In the book about assembly that I am reading, we are told for any function we write, if it's a branching function and will call other functions, it must maintain stack alignment. This is done so that SIMD instructions can be used by functions called by our own function.
So far I've been told for x86 we must keep a 16-byte stack alignment for SIMD instructions.
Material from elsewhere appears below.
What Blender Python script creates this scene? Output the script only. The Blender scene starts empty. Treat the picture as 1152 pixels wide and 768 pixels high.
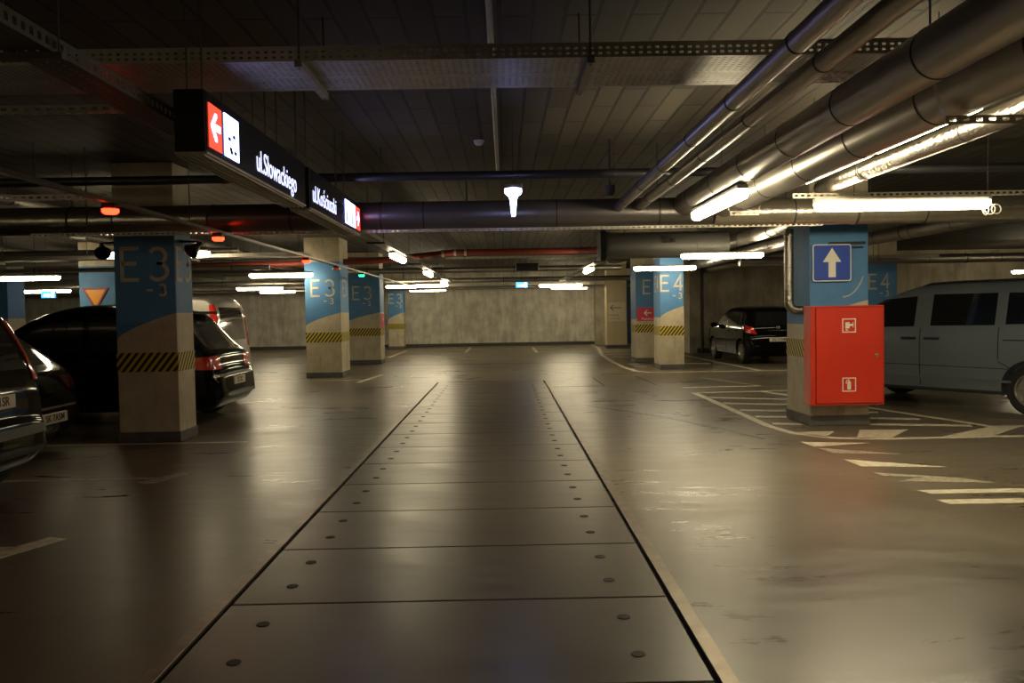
import bpy, bmesh, math, random
from mathutils import Vector, Matrix
from mathutils.bvhtree import BVHTree
PI = math.pi
random.seed(7)
sc = bpy.context.scene
COL = sc.collection

# ------------------------------------------------------------------ helpers
def V(*a): return Vector(a)

def make(name, bm, mat, parent=None, loc=(0, 0, 0), rot=(0, 0, 0), smooth=False):
    me = bpy.data.meshes.new(name)
    bmesh.ops.recalc_face_normals(bm, faces=bm.faces[:])
    if smooth:
        for f in bm.faces: f.smooth = True
        for e in bm.edges:
            if len(e.link_faces) == 2 and e.calc_face_angle(0) > math.radians(38): e.smooth = False
    bm.to_mesh(me); bm.free()
    o = bpy.data.objects.new(name, me); COL.objects.link(o)
    o.location = loc; o.rotation_euler = rot
    if mat: me.materials.append(mat)
    if parent: o.parent = parent
    return o

def tag(o, label, cat, group=None, kind=None):
    o['label'] = label; o['category'] = cat
    if group: o['group'] = group
    if kind: o['kind'] = kind
    return o

def thing(name, label, cat, loc=(0, 0, 0), rz=0.0, group=None):
    o = bpy.data.objects.new(name, None); COL.objects.link(o)
    o.empty_display_size = .1
    o.location = loc; o.rotation_euler = (0, 0, rz)
    return tag(o, label, cat, group)

def struct(name, bm, mat, label=None, smooth=False):
    o = make(name, bm, mat, smooth=smooth); o['kind'] = 'structure'
    if label: o['label'] = label
    o['category'] = name.split('_')[0]
    return o

def copy_thing(root, loc=None, rz=None):
    r = root.copy(); COL.objects.link(r)
    if loc is not None: r.location = loc
    if rz is not None: r.rotation_euler = (0, 0, rz)
    for ch in list(root.children):
        c = ch.copy(); COL.objects.link(c); c.parent = r
        for g in list(ch.children):
            d = g.copy(); COL.objects.link(d); d.parent = c
    return r

def B(): return bmesh.new()

def rod(parent, a, b, r=.006, name='hanger_rod'):
    return make(name, tube(B(), [a, b], r, 8), M_['rod'], parent)

def box(bm, x0, x1, y0, y1, z0, z1, bev=0.0, seg=2):
    r = bmesh.ops.create_cube(bm, size=1)
    vs = r['verts']
    for v in vs:
        v.co = V(x0 + (v.co.x + .5) * (x1 - x0), y0 + (v.co.y + .5) * (y1 - y0), z0 + (v.co.z + .5) * (z1 - z0))
    if bev > 0:
        es = list({e for v in vs for e in v.link_edges})
        bmesh.ops.bevel(bm, geom=es, offset=bev, segments=seg, affect='EDGES', profile=.5)
    return bm

def tube(bm, pts, r, seg=20, cap=True, radii=None):
    pts = [Vector(p) for p in pts]
    n = len(pts); rings = []
    t0 = (pts[1] - pts[0]).normalized()
    up = V(0, 0, 1) if abs(t0.z) < .9 else V(1, 0, 0)
    nrm = t0.cross(up).normalized()
    prev = t0
    for i, p in enumerate(pts):
        if i == 0: t = t0
        elif i == n - 1: t = (pts[i] - pts[i - 1]).normalized()
        else: t = ((pts[i + 1] - pts[i]).normalized() + (pts[i] - pts[i - 1]).normalized()).normalized()
        q = prev.rotation_difference(t); nrm = (q @ nrm).normalized(); prev = t
        b = t.cross(nrm)
        rr = radii[i] if radii else r
        rings.append([bm.verts.new(p + nrm * rr * math.cos(2 * PI * k / seg) + b * rr * math.sin(2 * PI * k / seg)) for k in range(seg)])
    for a, c in zip(rings, rings[1:]):
        for k in range(seg):
            bm.faces.new((a[k], a[(k + 1) % seg], c[(k + 1) % seg], c[k]))
    if cap:
        bm.faces.new(rings[0][::-1]); bm.faces.new(rings[-1])
    return bm

def lathe(bm, prof, seg=32, M=None):
    """prof: (r, z) list, around z"""
    M = M or Matrix.Identity(4)
    rings = []
    for r, z in prof:
        if r < 1e-5: rings.append([bm.verts.new(M @ V(0, 0, z))])
        else: rings.append([bm.verts.new(M @ V(r * math.cos(2 * PI * k / seg), r * math.sin(2 * PI * k / seg), z)) for k in range(seg)])
    for a, c in zip(rings, rings[1:]):
        if len(a) == 1 and len(c) == 1: continue
        for k in range(seg):
            k2 = (k + 1) % seg
            if len(a) == 1: bm.faces.new((a[0], c[k], c[k2]))
            elif len(c) == 1: bm.faces.new((a[k], a[k2], c[0]))
            else: bm.faces.new((a[k], a[k2], c[k2], c[k]))
    return bm

def prism(bm, pts2, z0, z1, M=None):
    """extruded polygon; pts2 (a,b), extruded along local z between z0 and z1"""
    M = M or Matrix.Identity(4)
    lo = [bm.verts.new(M @ V(a, b, z0)) for a, b in pts2]
    hi = [bm.verts.new(M @ V(a, b, z1)) for a, b in pts2]
    bm.faces.new(lo[::-1]); bm.faces.new(hi)
    n = len(pts2)
    for i in range(n):
        j = (i + 1) % n
        bm.faces.new((lo[i], lo[j], hi[j], hi[i]))
    return bm

def ribbon(bm, pts2, w, z0, z1, M=None, close=False):
    """flat stroke of width w along a polyline"""
    P = [Vector(p) for p in pts2]; n = len(P); L = []; R = []
    for i in range(n):
        a = P[i - 1] if (i > 0 or close) else P[i]
        b = P[(i + 1) % n] if (i < n - 1 or close) else P[i]
        d0 = (P[i] - a); d1 = (b - P[i])
        if d0.length < 1e-9: d0 = d1
        if d1.length < 1e-9: d1 = d0
        d0 = d0.normalized(); d1 = d1.normalized(); t = (d0 + d1)
        t = t.normalized() if t.length > 1e-6 else d0
        nn = Vector((-t.y, t.x)); k = 1 / max(.4, nn.dot(Vector((-d0.y, d0.x))))
        L.append(P[i] + nn * w / 2 * k); R.append(P[i] - nn * w / 2 * k)
    M = M or Matrix.Identity(4)
    def q(v, z): return bm.verts.new(M @ V(v.x, v.y, z))
    rows = [(q(L[i], z0), q(R[i], z0), q(R[i], z1), q(L[i], z1)) for i in range(n)]
    m = n if close else n - 1
    for i in range(m):
        a = rows[i]; b = rows[(i + 1) % n]
        for k in range(4):
            bm.faces.new((a[k], a[(k + 1) % 4], b[(k + 1) % 4], b[k]))
    if not close:
        bm.faces.new(rows[0][::-1]); bm.faces.new(rows[-1])
    return bm

def facing(origin, xdir, ydir):
    """matrix: local x,y to given directions, local z = outwards"""
    x = Vector(xdir).normalized(); y = Vector(ydir).normalized(); z = x.cross(y)
    return Matrix(((x.x, y.x, z.x, origin[0]), (x.y, y.y, z.y, origin[1]), (x.z, y.z, z.z, origin[2]), (0, 0, 0, 1)))

def perforated(bm, u0, u1, v0, v1, pitch, hole, vh, M):
    """sheet in local xy with slots: pitch along u, hole width; vh = list of (v_lo, v_hi) slot rows"""
    n = max(1, int((u1 - u0) / pitch)); us = [u0]
    off = (u1 - u0 - n * pitch) / 2
    hu = []
    for i in range(n):
        a = u0 + off + i * pitch + (pitch - hole) / 2
        us += [a, a + hole]; hu.append((len(us) - 2))
    us.append(u1)
    vs = [v0]
    hv = []
    for a, b in vh:
        vs += [a, b]; hv.append(len(vs) - 2)
    vs.append(v1)
    G = [[bm.verts.new(M @ V(u, v, 0)) for v in vs] for u in us]
    hu = set(hu); hv = set(hv)
    for i in range(len(us) - 1):
        for j in range(len(vs) - 1):
            if i in hu and j in hv: continue
            bm.faces.new((G[i][j], G[i + 1][j], G[i + 1][j + 1], G[i][j + 1]))
    return bm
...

Is it always 16 bytes for all x86 programs, 32-bit and 64-bit, that are using SIMD?
Does it change based on the x86 Operating System we are building the program for?
Functions can't know what other functions will do internally, so what really matters for being able to link libraries together and to executables is that they agree on a calling convention / ABI, and that ABI sets requirements for callers which produce guarantees for callees about stack alignment. (And other things.) So it's not "when using SIMD instructions", unless you mean "in case any callee actually does depend on the ABI guarantee, e.g. by using SIMD load or store on its stack space". As in glibc scanf Segmentation faults when called from a function that doesn't align RSP
See Why does the x86-64 / AMD64 System V ABI mandate a 16 byte stack alignment? for more details about some things I mention in this answer.
64-bit mode: always aligned by 16: Both x86-64 System V and Windows x64 ABIs require RSP%16 == 0 before a call, and thus guarantee RSP % 16 == 8 on function entry. That's sufficient for 16-byte vectors, but functions that want alignas(32) or higher for locals still need to do it themselves.
32-bit mode: 4-byte alignment on non-Linux. Only the version of the i386 System V ABI used on Linux requires 16-byte alignment (ESP % 16 == 0 before a call, ESP % 16 == 12 on function entry.) Even other OSes using the SysV ABI kept the old 4-byte alignment requirement, not adopting that change (e.g. *BSD, and maybe Mac OS X before it went 64-bit-only). And 32-bit code on Windows also only requires / guarantees 4-byte alignment.
If you (or a compiler) want 16-byte aligned locals (e.g. to spill/reload an __m128), the function needs extra instructions. (Typically setting up EBP as a frame pointer and and esp, -16, similar to when allocating space for a VLA.)
The ABI requirement for maintaining 16-byte stack alignment in all functions in 32-bit mode on GNU/Linux was an accident on GCC's part. By the time they noticed the bug that -mpreferred-stack-boundary=4 was letting GCC assume alignment and make code that faulted if called without that alignment, there were binaries in the wild that relied on it, including in major distros that change slowly like RedHat Enterprise Linux (RHEL). The least-bad way out of this situation was to change the ABI to require that going forward, so -mpreferred-stack-boundary=4 became part of the ABI, not just an optimistic performance tweak like I think it was imagined when it was made the default.
This change did in fact break hand-written asm that called C functions with previously-allowed ESP alignment that was less than 16, but such binaries would likely continue to be created by the defaults from GCC versions that were widespread when this was noticed. So changing the ABI to match what released versions of GCC were actually doing was not great but potentially less bad. Breakage in practice for old libraries with new executables would be limited to callback functions, or other ways for old code to call new code. (New code calling old code is fine because a looser alignment requirement is satisfied by callers that give 16-byte alignment.)
Other OSes avoided this ABI-change debacle that broke old binaries and hand-written asm.
See https://sourceforge.net/p/fbc/bugs/659/ for some history, and my comment on https://gcc.gnu.org/bugzilla/show_bug.cgi?id=40838#c91 for another attempt at summarizing the unfortunate history of how i386 GNU/Linux + GCC accidentally got into a situation where a backwards-incompat change to the i386 System V ABI was the lesser of two evils.